> **Data shown**:
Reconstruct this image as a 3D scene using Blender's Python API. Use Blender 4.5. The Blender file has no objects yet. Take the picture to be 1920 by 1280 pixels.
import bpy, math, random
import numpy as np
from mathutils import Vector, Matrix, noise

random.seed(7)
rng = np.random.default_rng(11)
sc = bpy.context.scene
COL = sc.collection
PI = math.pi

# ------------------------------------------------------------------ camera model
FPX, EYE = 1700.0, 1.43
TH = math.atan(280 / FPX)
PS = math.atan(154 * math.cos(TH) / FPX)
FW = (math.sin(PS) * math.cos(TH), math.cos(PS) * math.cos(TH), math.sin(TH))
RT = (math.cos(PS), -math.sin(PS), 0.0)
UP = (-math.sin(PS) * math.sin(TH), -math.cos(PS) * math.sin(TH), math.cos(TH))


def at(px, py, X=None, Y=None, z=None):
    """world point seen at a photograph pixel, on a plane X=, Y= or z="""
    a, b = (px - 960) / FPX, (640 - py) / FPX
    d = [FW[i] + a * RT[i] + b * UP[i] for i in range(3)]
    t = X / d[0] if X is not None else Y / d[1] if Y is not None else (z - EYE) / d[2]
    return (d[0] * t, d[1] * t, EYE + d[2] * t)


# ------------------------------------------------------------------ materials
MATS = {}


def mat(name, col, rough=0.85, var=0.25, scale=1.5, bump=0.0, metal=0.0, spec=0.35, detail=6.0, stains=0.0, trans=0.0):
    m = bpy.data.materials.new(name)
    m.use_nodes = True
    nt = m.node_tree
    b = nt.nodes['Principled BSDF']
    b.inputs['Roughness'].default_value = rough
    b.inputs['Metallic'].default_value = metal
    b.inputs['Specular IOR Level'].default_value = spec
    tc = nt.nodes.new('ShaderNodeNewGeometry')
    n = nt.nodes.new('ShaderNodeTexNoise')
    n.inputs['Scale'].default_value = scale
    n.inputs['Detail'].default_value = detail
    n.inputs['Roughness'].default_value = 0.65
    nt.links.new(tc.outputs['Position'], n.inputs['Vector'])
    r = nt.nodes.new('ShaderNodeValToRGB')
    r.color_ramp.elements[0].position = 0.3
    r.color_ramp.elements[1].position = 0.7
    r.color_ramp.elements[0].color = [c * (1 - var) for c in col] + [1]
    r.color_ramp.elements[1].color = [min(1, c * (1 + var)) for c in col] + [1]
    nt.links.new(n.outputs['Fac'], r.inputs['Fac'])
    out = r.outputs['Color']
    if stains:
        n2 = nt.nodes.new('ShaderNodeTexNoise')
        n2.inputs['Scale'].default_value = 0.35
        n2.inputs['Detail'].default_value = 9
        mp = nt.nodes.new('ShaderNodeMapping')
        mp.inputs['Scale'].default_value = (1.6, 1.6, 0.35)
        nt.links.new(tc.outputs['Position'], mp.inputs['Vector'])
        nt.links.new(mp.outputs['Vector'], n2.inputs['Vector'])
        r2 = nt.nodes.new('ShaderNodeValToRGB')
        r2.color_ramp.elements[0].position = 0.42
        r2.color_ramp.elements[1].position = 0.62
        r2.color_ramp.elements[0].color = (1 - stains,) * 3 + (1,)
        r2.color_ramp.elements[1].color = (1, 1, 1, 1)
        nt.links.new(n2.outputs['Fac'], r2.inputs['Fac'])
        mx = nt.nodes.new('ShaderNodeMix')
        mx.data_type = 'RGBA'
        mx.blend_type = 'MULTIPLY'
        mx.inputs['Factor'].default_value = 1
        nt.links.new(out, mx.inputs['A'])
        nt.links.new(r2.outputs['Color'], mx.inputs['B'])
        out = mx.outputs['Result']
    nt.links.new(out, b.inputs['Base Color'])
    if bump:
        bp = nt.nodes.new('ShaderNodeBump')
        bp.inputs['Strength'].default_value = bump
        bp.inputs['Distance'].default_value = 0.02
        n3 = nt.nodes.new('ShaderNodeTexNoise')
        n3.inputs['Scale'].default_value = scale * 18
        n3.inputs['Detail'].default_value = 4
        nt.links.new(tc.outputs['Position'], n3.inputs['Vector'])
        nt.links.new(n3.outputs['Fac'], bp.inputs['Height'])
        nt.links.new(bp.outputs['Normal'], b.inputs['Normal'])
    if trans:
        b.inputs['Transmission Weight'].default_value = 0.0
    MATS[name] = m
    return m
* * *
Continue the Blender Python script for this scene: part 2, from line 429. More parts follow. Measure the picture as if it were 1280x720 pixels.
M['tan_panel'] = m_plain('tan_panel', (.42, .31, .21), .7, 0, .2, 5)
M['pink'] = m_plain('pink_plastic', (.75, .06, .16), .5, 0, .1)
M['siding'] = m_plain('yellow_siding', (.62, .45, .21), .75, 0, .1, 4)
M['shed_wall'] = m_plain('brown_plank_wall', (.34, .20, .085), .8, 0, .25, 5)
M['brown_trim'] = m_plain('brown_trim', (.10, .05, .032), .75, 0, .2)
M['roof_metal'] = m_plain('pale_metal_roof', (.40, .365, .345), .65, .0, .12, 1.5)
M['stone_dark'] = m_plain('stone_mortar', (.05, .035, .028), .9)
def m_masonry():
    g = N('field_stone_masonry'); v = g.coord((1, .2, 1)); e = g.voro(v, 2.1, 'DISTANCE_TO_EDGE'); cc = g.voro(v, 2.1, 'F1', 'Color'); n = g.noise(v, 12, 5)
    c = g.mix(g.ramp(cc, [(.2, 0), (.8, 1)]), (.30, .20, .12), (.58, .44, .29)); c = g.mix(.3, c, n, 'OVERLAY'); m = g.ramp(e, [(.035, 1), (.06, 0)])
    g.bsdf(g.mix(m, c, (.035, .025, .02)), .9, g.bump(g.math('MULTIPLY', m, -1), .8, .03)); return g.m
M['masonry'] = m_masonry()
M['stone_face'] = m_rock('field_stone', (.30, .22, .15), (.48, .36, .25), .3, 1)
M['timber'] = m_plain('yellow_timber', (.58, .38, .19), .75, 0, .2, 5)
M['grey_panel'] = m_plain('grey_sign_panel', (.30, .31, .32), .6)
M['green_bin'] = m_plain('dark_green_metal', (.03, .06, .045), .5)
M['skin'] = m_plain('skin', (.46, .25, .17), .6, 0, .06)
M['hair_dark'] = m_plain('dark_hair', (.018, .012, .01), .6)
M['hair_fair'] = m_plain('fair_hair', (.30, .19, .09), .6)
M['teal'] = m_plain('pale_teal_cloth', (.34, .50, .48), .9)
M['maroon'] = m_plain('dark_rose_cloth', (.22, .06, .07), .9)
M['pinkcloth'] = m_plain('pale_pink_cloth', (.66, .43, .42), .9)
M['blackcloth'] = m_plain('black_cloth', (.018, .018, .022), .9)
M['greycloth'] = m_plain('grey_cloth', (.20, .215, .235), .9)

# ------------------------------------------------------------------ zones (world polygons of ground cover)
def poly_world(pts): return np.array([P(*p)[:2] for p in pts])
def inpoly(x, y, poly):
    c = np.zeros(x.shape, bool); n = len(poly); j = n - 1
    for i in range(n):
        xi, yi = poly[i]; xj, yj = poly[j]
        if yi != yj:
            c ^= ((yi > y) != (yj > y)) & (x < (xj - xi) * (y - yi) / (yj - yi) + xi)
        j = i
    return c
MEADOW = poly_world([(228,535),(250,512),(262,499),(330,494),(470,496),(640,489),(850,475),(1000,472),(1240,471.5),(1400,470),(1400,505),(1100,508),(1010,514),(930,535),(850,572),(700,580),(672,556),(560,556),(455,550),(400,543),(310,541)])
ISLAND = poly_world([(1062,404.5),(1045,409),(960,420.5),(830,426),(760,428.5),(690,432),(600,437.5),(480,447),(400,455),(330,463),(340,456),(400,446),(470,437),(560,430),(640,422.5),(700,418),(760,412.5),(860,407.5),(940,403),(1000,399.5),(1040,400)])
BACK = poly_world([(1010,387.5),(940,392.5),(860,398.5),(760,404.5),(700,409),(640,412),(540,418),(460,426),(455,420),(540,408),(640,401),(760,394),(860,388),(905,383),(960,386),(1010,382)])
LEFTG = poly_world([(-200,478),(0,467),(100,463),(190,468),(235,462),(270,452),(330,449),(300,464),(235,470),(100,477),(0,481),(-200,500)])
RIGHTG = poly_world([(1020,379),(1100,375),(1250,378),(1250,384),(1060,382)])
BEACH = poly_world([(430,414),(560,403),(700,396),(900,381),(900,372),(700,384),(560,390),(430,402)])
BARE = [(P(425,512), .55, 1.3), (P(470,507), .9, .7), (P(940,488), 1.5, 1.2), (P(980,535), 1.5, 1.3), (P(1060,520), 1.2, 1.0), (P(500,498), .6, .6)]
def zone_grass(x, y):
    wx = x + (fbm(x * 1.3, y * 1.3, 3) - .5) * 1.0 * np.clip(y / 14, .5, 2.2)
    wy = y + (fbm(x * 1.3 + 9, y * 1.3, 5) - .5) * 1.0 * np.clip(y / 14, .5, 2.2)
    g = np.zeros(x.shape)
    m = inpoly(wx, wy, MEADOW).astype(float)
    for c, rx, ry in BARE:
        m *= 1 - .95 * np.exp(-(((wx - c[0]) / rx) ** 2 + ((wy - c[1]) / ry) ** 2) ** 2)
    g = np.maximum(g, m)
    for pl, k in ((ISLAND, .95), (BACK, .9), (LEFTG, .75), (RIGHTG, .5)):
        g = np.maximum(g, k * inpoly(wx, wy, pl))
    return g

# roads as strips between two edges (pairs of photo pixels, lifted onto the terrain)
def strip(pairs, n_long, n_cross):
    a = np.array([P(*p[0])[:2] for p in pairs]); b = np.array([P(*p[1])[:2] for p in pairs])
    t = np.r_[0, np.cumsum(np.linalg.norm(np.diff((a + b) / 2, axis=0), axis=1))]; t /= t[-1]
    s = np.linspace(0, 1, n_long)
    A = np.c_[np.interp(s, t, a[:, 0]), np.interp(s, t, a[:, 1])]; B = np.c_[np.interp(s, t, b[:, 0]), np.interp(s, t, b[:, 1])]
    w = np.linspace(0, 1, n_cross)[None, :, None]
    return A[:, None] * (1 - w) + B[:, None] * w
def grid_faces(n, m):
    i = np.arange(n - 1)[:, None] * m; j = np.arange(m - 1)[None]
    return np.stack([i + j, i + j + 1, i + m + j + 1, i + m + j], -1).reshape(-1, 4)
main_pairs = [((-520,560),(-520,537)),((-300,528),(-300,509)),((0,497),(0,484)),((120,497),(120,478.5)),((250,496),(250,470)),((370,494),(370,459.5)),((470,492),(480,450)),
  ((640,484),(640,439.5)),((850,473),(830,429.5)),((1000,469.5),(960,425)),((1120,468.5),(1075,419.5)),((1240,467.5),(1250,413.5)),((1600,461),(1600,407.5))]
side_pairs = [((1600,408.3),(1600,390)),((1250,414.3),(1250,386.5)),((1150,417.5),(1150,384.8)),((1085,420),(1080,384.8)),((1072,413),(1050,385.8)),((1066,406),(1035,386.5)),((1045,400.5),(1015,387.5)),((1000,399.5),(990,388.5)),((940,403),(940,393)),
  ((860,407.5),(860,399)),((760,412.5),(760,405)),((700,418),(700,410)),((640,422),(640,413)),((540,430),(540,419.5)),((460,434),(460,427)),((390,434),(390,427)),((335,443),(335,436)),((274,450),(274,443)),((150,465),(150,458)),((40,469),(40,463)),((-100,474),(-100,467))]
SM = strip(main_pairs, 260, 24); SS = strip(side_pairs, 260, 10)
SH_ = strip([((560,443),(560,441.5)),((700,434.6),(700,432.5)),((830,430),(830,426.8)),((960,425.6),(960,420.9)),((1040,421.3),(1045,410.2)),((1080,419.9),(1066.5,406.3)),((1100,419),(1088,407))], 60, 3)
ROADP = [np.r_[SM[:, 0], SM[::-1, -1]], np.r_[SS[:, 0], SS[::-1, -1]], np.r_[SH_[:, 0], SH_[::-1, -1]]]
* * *
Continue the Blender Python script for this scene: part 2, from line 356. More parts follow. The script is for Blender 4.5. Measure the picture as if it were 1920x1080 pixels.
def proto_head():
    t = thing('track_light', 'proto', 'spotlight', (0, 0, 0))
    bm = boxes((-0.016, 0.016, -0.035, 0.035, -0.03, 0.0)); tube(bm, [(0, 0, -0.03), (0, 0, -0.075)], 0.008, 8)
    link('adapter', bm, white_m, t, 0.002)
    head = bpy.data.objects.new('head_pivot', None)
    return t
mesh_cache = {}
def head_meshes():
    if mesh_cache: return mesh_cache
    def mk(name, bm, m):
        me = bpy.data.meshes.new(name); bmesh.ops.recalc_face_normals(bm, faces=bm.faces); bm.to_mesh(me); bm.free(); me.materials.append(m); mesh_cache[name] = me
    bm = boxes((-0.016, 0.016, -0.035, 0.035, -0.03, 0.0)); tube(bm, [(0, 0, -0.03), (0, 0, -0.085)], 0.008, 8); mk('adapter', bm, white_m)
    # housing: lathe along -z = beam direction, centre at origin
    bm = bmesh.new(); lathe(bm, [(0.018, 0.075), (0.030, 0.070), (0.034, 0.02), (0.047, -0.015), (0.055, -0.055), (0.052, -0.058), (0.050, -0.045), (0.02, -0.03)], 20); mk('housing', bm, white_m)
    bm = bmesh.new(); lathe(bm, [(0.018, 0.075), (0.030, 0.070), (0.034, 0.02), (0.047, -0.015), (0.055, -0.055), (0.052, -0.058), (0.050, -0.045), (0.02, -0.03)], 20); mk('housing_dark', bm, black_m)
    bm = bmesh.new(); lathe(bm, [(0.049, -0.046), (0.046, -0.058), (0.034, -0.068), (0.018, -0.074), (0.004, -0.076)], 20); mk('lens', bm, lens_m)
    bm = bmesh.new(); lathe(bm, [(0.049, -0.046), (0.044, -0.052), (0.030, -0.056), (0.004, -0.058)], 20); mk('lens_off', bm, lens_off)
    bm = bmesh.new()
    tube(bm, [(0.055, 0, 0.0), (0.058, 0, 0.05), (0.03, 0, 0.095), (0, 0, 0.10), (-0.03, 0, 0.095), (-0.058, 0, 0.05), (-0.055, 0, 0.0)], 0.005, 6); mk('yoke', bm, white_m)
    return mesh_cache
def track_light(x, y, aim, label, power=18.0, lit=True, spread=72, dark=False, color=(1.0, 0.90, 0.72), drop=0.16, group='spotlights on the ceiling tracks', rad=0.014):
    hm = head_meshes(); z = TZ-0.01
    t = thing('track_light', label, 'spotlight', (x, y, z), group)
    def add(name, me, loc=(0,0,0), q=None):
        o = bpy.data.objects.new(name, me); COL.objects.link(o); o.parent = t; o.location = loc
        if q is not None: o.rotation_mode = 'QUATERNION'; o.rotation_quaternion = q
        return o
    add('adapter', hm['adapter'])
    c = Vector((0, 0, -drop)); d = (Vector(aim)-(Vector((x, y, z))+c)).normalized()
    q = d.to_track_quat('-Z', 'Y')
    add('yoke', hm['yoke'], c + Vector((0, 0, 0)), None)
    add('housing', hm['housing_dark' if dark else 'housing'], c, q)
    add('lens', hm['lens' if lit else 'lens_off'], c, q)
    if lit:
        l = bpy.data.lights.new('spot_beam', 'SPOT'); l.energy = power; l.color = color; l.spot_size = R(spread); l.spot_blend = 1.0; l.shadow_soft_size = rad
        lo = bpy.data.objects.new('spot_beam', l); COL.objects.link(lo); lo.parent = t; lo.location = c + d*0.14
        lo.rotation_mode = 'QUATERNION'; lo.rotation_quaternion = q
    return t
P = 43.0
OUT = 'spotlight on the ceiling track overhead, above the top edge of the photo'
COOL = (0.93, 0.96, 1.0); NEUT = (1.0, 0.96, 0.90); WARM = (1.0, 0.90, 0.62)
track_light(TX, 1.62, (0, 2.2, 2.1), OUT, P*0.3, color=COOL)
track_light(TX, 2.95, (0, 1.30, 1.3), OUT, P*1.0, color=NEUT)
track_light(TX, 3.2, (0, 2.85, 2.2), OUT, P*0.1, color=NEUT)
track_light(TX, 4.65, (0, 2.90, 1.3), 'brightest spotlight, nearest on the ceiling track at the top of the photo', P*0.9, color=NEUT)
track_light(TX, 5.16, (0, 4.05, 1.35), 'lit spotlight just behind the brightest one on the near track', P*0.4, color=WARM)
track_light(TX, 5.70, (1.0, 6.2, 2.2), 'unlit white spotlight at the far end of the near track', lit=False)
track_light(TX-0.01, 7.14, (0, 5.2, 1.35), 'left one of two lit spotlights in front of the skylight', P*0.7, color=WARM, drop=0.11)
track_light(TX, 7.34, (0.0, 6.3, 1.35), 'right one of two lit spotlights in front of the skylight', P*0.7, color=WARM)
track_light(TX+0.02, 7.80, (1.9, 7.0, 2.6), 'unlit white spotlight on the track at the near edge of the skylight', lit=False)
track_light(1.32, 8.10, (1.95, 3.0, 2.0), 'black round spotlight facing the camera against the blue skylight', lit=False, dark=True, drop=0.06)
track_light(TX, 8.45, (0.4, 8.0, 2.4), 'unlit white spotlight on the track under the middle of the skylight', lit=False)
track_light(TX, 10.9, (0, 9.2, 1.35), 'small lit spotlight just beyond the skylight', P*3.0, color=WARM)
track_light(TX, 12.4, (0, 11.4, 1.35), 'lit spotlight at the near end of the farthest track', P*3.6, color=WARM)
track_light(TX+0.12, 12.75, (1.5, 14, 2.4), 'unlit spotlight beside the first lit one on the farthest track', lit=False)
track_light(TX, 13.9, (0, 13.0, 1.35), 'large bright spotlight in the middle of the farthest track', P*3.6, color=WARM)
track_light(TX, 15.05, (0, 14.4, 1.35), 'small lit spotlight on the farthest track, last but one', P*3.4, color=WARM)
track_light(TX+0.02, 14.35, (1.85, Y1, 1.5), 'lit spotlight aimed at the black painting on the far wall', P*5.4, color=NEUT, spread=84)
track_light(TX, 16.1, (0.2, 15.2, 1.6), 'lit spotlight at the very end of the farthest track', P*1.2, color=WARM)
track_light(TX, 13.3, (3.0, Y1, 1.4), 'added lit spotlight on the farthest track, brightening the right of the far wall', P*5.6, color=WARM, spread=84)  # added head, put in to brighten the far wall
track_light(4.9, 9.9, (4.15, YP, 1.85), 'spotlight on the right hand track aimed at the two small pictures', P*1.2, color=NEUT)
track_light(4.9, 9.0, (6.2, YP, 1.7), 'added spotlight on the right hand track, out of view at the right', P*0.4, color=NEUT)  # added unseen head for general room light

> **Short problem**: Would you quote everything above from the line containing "Reconstruct this image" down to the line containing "from mathutils import Vector, Matrix, noise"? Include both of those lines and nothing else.

> **Correct result**:
Reconstruct this image as a 3D scene using Blender's Python API. Use Blender 4.5. The Blender file has no objects yet. Take the picture to be 1920 by 1280 pixels.
import bpy, math, random
import numpy as np
from mathutils import Vector, Matrix, noise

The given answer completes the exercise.